A recent report from Goldman Sachs has unveiled a remarkable projection: a significant shift in the balance of global economic power over the coming decades. According to analysts, Asia, led by China and India, is poised to potentially outshine the conventional economic giants grouped within the Developed Markets (DM) category, altering the landscape of world GDP contributions.

In a visually striking representation of Goldman Sachs’ real GDP forecasts for 2050, a voronoi diagram illustrates this transformative shift. The projections suggest that Asia, excluding Developed Markets, will account for a substantial 40% of the global GDP share, narrowly edging out Developed Markets’ anticipated 36%. This stands in stark contrast to the scenario half a century ago in 2000 when Developed Markets represented a dominating 77% of global GDP.

Asia’s Ascendancy

Delving into the Asian perspective, China and India are expected to drive the majority of the region’s GDP in 2050. However, it’s noteworthy that China’s growth will have decelerated considerably by then. Goldman Sachs anticipates China’s annual real GDP growth to average a surprisingly modest 1.1% throughout the 2050s, compared to America’s projected 1.4% annual growth in the same period.

The standout performers in Asia during the 2050s are forecasted to be India (with an impressive 3.1% annual growth), Bangladesh (3.0% annually), and the Philippines (3.5% annually). These countries are poised for success due to their high population growth rates and relatively young median age, translating into a larger and dynamic workforce.

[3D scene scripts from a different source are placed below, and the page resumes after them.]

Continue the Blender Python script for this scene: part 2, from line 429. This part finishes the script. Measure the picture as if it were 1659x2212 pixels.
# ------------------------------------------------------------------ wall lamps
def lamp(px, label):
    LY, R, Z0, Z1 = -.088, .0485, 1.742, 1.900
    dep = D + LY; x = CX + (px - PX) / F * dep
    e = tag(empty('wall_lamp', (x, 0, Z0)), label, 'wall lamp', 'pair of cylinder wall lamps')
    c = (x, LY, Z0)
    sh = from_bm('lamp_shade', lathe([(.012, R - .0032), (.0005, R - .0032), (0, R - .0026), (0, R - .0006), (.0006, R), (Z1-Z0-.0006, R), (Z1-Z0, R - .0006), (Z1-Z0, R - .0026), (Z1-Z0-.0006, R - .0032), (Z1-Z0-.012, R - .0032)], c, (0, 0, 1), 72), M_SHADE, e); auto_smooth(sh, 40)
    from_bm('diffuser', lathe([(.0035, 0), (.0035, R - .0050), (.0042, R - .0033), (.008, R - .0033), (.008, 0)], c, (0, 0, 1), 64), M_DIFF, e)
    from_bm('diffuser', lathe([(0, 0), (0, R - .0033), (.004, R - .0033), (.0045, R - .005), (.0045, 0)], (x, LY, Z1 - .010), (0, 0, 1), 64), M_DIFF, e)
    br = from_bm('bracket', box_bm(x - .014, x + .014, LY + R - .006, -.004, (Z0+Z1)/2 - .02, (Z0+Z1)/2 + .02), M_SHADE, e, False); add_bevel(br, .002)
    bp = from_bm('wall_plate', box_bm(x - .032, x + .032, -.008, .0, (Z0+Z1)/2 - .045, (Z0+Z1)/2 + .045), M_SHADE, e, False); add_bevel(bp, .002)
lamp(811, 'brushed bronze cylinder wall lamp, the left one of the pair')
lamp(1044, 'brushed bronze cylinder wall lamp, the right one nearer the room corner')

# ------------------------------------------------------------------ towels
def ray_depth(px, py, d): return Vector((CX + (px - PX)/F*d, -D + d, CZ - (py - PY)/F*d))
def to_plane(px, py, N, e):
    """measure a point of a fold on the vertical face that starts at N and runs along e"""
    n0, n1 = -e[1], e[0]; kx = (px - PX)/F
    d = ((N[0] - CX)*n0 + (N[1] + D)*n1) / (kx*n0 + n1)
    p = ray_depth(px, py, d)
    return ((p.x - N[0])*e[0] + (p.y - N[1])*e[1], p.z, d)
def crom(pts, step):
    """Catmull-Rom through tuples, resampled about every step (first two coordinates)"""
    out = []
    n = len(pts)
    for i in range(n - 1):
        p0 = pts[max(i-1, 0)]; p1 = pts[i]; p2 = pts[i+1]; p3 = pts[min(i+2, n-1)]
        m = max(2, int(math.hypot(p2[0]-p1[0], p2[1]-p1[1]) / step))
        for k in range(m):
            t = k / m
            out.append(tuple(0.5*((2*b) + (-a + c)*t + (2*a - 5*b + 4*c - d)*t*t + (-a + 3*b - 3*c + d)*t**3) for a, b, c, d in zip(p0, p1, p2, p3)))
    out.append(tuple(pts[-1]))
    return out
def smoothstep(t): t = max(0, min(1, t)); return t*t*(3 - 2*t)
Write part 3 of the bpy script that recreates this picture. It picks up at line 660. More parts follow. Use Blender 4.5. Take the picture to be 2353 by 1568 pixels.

Challenges in Latin America

Shifting our focus to Latin America, the region is anticipated to contribute a relatively modest 7% to the global GDP by 2050. In light of Goldman Sachs’ previous projections from 2011, it’s evident that several Latin American countries have struggled to meet expectations over the past decade. For instance, Brazil’s real GDP dwindled from $2.7 trillion in 2010 to $1.5 trillion in 2020.

Given these setbacks, Goldman Sachs believes that Indonesia is poised to surpass Brazil as the world’s largest emerging market before 2050. However, Brazil’s economic ranking is still projected to surpass that of France and Canada by that time, contingent on the accuracy of these forecasts.

The Goldman Sachs report underscores the monumental economic transformations on the horizon, with Asia poised to redefine the global economic landscape, and Latin America grappling with challenges that could reshape its position in the world economy.